3.         Quality Reliability by Work Package

  • Track MTBI for quality-related failures by subcontractor or scope, surfacing problematic teams or materials.
  • Analyze task-level trends where poor workmanship or procedural shortcuts have historically resulted in rework.

4.         Field Control Dashboards

  • Supervisors view real-time MTBI by work area to spot hotspots and intervene proactively.
  • Integrate MTBI alerts into daily briefings, enabling rapid coordination between safety, quality, and operations.

Strategic Implications

MTBI reframes field reliability as a cross-domain problem—not just mechanical, but human and procedural. This unlocks several advantages:

  • Unified reporting across EHSQ (Environment, Health, Safety, and Quality)
  • Benchmarking: compare crews, companies, and scopes with a consistent reliability metric
  • Proactive mitigation: use leading indicators to forecast and avoid incidents
  • AI-readiness: provides a clean, quantitative target variable for machine learning models

MTBI can become a cornerstone metric for predictive risk management in construction.

Conclusion

The construction sector stands to gain significantly by treating safety, environmental, and quality failures as predictable—and preventable—events. MTBI offers a clear, unified, and forward-looking metric for managing these risks with the same rigor applied to equipment reliability.

MTBI provides a single lens through which project managers, safety officers, quality teams, and environmental leads can align their efforts. By surfacing temporal reliability trends and embedding them in daily workflows, MTBI transforms raw incident data into a proactive management tool.

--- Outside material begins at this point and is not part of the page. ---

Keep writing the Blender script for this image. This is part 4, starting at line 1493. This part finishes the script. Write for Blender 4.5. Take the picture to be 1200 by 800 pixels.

JobSight360 aims to make MTBI a standard feature of every field-facing dashboard, predictive risk model, and performance review. This metric is not just a number—it is a reflection of operational resilience, culture, and execution quality. By adopting MTBI, construction companies can move beyond compliance toward true operational reliability, where fewer surprises and greater accountability drive safer, profitable, and more consistent project delivery.